David Cook: God is not insecure

Why do we pray?

A strange question, especially if you haven't had your second cup of Velo coffee yet. In a city with more than 560 churches listed in the Yellow Pages, there will be more praying in the hours before noon today than at any other morning in the week.

Why?

Do we enjoy it? Need it like water? Believe it changes things?

Does it?

Are we afraid of what might happen if we don't pray?

The Hamilton County Commission is being sued because of its continued use of prayers -- most ending in "Jesus' name" -- to open meetings. Plaintiffs Tommy Coleman and Brandon Jones want something less imposing and more constitutionally appropriate.

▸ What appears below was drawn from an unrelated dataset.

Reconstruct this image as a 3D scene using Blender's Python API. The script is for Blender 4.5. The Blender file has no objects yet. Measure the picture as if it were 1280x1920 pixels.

"A moment of silence," said Coleman, 28, on Friday afternoon as we sat outside the locked doors to the County Commission chamber.

Lots of folks feel this is akin to replacing the American flag with a Cuban one. Trading the dollar for the euro. Bush for Obama. Cronkite for Couric. Football for soccer. Well, maybe that's going too far.

The commission should stop praying before its meetings for several reasons, but as someone who prays -- or at least fumbles at it -- one tops my list.

God is not insecure.

God is not threatened by whether the commission prays.

Prayer ought to happen in those still, small places in our lives. Prayer can be profound when it sinks from the head to the heart, and we stumble onto St. Paul's instruction to pray without ceasing, King David's Psalmist honesty or Mohammed's call to be ever mindful of prayers.

But prayer should not be a form of peer pressure or religious bullying or superstition, akin to rubbing an invisible rabbit's foot.

The walls aren't going to crumble down if the commission replaces its prayer with a moment of silence.

God is not scared of that.

In fact, it might send a refreshing, welcoming message. With a nod toward sensitivity and inclusiveness (two things Southern Christianity has rarely had at the top of its calling card), the commission could gently and generously end the lawsuit tomorrow.

Because its blend of prayer isn't the only kind in this town. And plenty of people who don't even pray have just as much standing in that commission room as those that do.

God knows that. The commission should, too.

If the commission wins the lawsuit, it actually loses. By continuing to fight, it has turned a legal setting into a mini-religious skirmish, all the while praying "in Jesus' name."

Win the lawsuit? Congratulations. Now we have more division. All in the name of Jesus, the one who counseled peace-making, loving your enemies and siding with those on the edges of society.

But by losing -- by replacing the prayer with a moment of silence -- the commission wins. Individual prayer can happen during the moment and during every other private moment of the commissioners' lives, plus the Constitution and spirit of religion are both honored.

"All persons are therefore created equal, being entitled to equal treatment under the Constitution and laws of the United States and the State of Tennessee," reads the Hamilton County human rights policy.

"The interests of justice and community harmony demand that these principles and beliefs should be reaffirmed by all governments that desire to promote genuine peace and understanding among its citizens," it says.

Coleman and I read it together.

A copy is posted outside the commission door.